Versión: Marc Rosich y A. Lima.

Dirección: Andrés Lima.

Teatro Valle-Inclán. Madrid

Hasta el 1 de mayo.

Este Falstaff, deconstruido en lo puramente escénico, en lo dramático sigue las líneas generales de Campanadas a medianoche, la película de Orson Welles. El sano distanciamiento brechtiano que lo recorre de cabo a rabo no le resta intensidad. Lima lee las acotaciones, lleva elementos de atrezo de un sitio para otro y comenta ciertos hitos de la peripecia como un locutor lo haría: su propia gordura nos hace pensar que pudiera sentirse tan cerca del protagonista como Tadeusz Kantor de sus personajes, a los que no dejaba solos jamás.

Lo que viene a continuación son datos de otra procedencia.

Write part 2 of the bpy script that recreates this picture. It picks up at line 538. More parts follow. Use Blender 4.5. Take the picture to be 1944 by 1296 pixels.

Sus actores, obligados a doblar papel, empiezan la escena siguiente mientras se quitan la ropa y la peluca de la anterior, para no crear tiempos muertos: hechas las transiciones y a pesar de la desnudez del espacio escénico, juegan sus papeles a fondo, sin reserva alguna. La mayoría está mucho mejor en las escenas dramáticas que en las de la taberna La Cabeza del Jabalí, cuyo buscado caos podría reordenarse y pulirse.

Embutido en mil ropajes y fuertemente caracterizado, Pedro Casablanc consigue que nos creamos su Falstaff de guardarropía. Sus monólogos y su diálogo metateatral con el príncipe le quedan redondeados: poco tienen que envidiar a su barriga. Alejandro Saá, todo nervio en el papel de Enrique Percy, resulta una sorpresa. Jesús Barranco es un John Gielgud joven, en el papel del rey.

La escenografía en tres alturas de Beatriz San Juan está entre lo mejor que hemos visto recientemente. Este espectáculo no defraudará al público que en los últimos de Andrés Lima echaba de menos la mordiente de sus mejores creaciones con Animalario.

Escena de Falstaff en el teatro Valle-Inclán.